** START **
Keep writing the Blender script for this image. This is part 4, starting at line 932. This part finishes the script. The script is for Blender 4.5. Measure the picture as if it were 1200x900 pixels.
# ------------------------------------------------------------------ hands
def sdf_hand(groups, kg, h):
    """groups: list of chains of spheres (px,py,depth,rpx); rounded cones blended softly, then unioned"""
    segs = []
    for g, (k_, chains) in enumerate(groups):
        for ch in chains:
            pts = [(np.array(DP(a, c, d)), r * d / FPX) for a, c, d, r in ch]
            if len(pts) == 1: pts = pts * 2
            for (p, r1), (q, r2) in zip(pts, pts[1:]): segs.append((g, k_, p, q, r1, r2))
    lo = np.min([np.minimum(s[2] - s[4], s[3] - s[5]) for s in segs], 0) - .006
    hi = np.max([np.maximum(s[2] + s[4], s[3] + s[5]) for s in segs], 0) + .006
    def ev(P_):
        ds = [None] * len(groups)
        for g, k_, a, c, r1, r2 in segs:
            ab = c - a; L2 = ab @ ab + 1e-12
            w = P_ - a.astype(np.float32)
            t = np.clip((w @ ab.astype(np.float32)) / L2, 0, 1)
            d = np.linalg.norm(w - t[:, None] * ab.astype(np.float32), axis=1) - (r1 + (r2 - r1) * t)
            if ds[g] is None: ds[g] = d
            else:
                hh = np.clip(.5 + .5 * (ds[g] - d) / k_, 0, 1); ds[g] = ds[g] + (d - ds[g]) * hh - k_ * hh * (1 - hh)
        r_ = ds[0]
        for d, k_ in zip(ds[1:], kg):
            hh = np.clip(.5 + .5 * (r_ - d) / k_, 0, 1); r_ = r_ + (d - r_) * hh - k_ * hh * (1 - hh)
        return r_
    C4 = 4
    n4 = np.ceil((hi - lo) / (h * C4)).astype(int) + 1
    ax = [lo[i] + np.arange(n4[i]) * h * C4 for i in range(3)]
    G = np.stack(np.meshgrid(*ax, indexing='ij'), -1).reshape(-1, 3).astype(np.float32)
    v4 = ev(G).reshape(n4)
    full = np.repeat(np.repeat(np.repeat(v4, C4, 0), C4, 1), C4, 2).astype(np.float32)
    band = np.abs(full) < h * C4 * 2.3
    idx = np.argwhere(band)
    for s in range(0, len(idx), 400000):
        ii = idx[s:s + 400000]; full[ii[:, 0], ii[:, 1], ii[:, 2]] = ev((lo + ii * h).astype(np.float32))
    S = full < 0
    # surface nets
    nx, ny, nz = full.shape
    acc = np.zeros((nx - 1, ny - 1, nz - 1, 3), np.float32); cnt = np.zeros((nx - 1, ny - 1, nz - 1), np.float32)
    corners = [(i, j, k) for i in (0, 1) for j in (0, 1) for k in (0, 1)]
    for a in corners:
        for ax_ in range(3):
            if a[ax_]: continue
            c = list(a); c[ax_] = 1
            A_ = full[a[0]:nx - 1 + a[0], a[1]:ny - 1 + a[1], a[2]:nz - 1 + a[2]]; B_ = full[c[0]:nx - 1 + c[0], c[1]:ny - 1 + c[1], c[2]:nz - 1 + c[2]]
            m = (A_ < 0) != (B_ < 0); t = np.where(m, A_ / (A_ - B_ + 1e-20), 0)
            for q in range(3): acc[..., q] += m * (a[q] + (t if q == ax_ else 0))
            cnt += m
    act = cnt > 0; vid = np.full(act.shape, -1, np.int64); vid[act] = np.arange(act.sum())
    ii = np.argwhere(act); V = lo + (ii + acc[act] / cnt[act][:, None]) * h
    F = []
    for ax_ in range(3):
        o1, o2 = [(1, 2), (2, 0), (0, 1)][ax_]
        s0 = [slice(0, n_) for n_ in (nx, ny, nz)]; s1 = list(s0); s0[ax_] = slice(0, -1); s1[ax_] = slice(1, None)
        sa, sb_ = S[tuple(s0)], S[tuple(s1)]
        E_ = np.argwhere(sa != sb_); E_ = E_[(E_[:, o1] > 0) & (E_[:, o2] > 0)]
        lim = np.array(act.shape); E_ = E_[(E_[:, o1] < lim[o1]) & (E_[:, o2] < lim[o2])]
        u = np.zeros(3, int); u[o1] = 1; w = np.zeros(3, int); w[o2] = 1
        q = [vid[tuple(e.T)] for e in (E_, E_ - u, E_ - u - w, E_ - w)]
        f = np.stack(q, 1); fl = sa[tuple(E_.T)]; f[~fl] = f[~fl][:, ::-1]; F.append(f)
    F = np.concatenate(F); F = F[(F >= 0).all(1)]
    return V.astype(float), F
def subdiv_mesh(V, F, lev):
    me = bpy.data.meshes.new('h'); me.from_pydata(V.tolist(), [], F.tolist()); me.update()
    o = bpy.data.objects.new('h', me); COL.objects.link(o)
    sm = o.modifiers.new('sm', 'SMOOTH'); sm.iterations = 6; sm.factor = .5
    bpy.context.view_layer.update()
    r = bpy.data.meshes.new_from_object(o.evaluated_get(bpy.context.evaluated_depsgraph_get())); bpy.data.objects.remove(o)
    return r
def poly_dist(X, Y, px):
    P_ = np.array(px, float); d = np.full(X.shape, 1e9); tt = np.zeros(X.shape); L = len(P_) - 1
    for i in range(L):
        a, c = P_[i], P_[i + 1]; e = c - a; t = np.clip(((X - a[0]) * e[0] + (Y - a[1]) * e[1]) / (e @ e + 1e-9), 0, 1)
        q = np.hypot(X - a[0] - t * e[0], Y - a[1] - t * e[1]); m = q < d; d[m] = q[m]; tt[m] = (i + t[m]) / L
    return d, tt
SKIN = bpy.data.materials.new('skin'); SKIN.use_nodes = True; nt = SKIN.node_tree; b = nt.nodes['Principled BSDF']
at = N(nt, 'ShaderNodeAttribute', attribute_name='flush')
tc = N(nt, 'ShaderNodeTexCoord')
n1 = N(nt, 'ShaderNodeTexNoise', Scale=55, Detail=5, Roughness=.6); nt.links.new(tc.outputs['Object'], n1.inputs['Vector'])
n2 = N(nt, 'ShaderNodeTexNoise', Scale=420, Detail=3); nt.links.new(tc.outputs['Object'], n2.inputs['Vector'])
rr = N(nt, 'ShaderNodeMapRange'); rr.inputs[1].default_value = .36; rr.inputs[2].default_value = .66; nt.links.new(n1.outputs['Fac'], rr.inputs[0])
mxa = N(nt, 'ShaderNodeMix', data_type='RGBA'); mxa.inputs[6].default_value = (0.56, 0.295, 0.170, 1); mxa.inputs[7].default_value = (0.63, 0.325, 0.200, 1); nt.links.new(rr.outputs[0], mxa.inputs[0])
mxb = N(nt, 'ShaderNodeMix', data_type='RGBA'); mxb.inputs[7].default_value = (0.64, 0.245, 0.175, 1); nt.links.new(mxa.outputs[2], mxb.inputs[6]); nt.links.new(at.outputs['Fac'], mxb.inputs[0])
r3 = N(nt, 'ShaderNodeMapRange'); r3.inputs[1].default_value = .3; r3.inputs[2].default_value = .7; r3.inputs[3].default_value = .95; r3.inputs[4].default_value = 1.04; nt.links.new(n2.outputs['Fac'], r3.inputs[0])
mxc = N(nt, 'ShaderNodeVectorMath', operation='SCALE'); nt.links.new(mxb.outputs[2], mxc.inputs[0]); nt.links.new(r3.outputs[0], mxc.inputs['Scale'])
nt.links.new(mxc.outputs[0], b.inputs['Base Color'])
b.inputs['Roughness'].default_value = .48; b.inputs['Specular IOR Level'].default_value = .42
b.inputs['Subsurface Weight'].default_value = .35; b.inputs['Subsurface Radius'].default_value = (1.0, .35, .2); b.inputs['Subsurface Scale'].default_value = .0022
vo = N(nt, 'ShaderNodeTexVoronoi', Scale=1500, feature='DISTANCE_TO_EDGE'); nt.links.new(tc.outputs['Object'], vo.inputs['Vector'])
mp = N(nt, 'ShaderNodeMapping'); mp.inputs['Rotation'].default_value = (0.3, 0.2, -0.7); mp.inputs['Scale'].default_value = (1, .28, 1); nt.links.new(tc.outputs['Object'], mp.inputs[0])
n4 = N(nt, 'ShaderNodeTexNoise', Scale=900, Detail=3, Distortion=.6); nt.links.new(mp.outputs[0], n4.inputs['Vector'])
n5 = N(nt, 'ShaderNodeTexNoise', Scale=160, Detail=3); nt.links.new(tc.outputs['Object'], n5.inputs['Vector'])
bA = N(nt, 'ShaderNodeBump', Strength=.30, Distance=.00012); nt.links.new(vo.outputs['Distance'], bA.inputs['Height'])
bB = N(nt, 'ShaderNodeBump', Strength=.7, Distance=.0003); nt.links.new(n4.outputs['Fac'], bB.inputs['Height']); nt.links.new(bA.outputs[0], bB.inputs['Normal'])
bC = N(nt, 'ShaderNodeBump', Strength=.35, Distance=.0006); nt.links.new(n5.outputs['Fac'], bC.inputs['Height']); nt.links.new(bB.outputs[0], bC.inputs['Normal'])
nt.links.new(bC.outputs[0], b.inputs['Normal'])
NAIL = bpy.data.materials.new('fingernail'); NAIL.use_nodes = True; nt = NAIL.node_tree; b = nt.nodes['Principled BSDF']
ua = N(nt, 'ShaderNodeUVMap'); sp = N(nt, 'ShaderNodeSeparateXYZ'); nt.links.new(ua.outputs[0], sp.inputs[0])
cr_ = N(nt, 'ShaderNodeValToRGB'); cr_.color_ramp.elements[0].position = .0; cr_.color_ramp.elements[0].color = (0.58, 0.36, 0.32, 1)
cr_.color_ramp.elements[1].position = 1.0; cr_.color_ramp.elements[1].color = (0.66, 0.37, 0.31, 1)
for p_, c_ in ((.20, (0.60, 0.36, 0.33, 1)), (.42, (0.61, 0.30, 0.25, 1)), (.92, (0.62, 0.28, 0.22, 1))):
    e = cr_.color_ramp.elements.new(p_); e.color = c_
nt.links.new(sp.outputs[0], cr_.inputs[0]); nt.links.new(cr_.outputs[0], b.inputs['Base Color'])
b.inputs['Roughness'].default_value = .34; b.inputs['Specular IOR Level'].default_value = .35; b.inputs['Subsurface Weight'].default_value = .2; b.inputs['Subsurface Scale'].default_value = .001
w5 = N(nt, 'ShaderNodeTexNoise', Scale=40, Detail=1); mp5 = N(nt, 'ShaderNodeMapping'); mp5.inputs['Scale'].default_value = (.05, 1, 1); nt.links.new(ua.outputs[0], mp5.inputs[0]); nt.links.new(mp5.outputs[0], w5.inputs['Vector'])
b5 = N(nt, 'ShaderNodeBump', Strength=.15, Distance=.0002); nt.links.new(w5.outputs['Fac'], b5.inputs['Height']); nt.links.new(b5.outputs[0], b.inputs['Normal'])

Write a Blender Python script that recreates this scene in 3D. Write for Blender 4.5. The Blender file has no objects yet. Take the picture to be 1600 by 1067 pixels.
** END **
--- Set problem ---
In the listing above, locate each line with "this" and copy it.

--- Correct answer ---
Keep writing the Blender script for this image. This is part 4, starting at line 932. This part finishes the script. The script is for Blender 4.5. Measure the picture as if it were 1200x900 pixels.
Write a Blender Python script that recreates this scene in 3D. Write for Blender 4.5. The Blender file has no objects yet. Take the picture to be 1600 by 1067 pixels.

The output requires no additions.